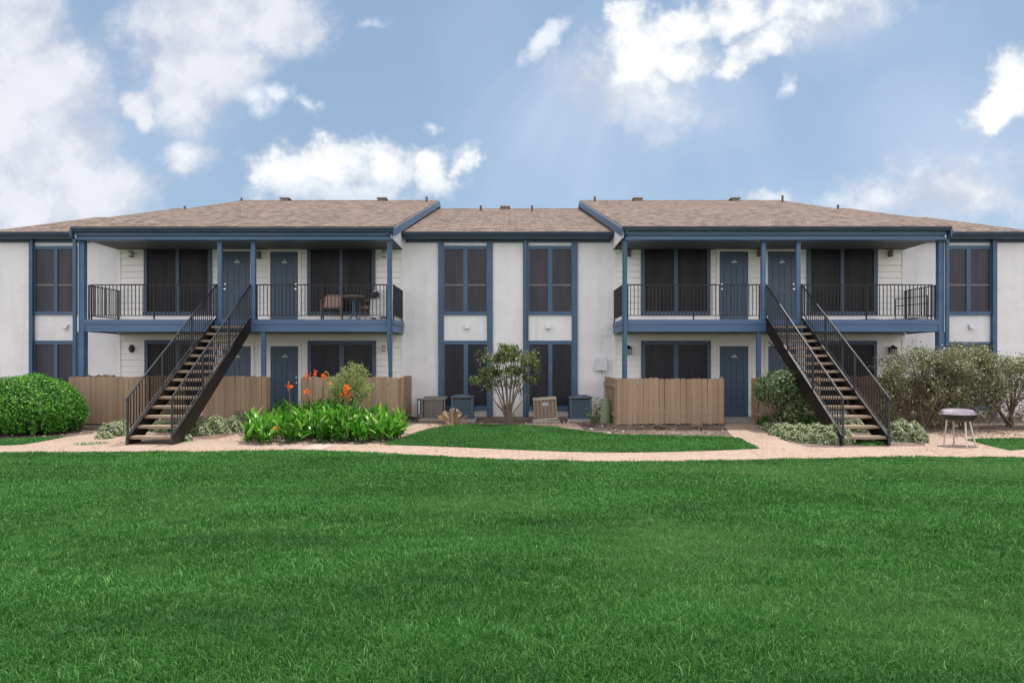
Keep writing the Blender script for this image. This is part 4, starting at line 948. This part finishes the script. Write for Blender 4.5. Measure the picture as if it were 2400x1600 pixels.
# round clipped bush at left
bc = Vector((X(66, 16.4), Y(16.4), 0)); t = thing('round_bush', (bc.x, bc.y, zg(bc.y)), 'large clipped round bright green bush in front of the left fence', 'bush')
ctr = (bc.x, bc.y, .56); rad = (1.22, 1.05, .87)
P_, Nr = ell_shell(ctr, rad, 26000, .88, 1.04, -.5, .05)
k_ = rng.random(len(P_)) < .05; P_[k_] = np.array(ctr)+(P_[k_]-np.array(ctr))*rng.uniform(1.02, 1.09, (k_.sum(), 1))
keep_ = ~((P_[:, 2] < .42) & (np.sin(P_[:, 0]*9)+np.sin(P_[:, 0]*23+P_[:, 1]*7) > .7)); P_ = P_[keep_]; Nr = Nr[keep_]
V, T, A = leaves(P_, Nr, .062, .5, .6, .25)
npmesh('foliage', V, T, None, A, M['hedge'], t)
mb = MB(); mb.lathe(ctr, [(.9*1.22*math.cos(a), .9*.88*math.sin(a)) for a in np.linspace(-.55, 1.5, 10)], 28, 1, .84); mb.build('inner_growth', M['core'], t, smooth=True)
mb = MB()
for k in range(12):
    a = random.uniform(0, 6.28); r_ = random.uniform(.1, .5); mb.tube([(bc.x+r_*math.cos(a), bc.y+r_*math.sin(a), zg(bc.y)-.02), (bc.x+2*r_*math.cos(a), bc.y+1.6*r_*math.sin(a), .4)], [.03, .02], 5)
mb.build('stem', M['bark'], t)

# branching generator
def grow(mb, tips, p, d, L_, r, depth, spread, upw=.2, segs=3, twist=.18, minr=.004):
    pts = [Vector(p)]; dd = Vector(d).normalized()
    for i in range(segs):
        dd = (dd+Vector((random.gauss(0, twist), random.gauss(0, twist), random.gauss(0, twist)+upw*.15))).normalized(); pts.append(pts[-1]+dd*L_/segs)
    rr = [max(minr, r*(1-.4*i/segs)) for i in range(segs+1)]
    mb.tube(pts, rr, 5 if r > .012 else 3, cap=False)
    if depth == 0: tips.append((pts[-1], dd)); tips.append((pts[-2], dd)); return
    for k in range(random.choice((2, 3)) if depth < 3 else 3):
        a = Vector((random.gauss(0, 1), random.gauss(0, .8), random.gauss(.2, .5))).normalized()
        grow(mb, tips, pts[-1] if k else pts[-1], (dd+a*spread).normalized(), L_*random.uniform(.6, .85), rr[-1]*.72, depth-1, spread, upw, segs, twist, minr)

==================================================

EXERCISE REQUIREMENTS:
State how many lines of the listing include the word "math". Reply with the number alone.

SOLUTION FOR THIS TASK:
2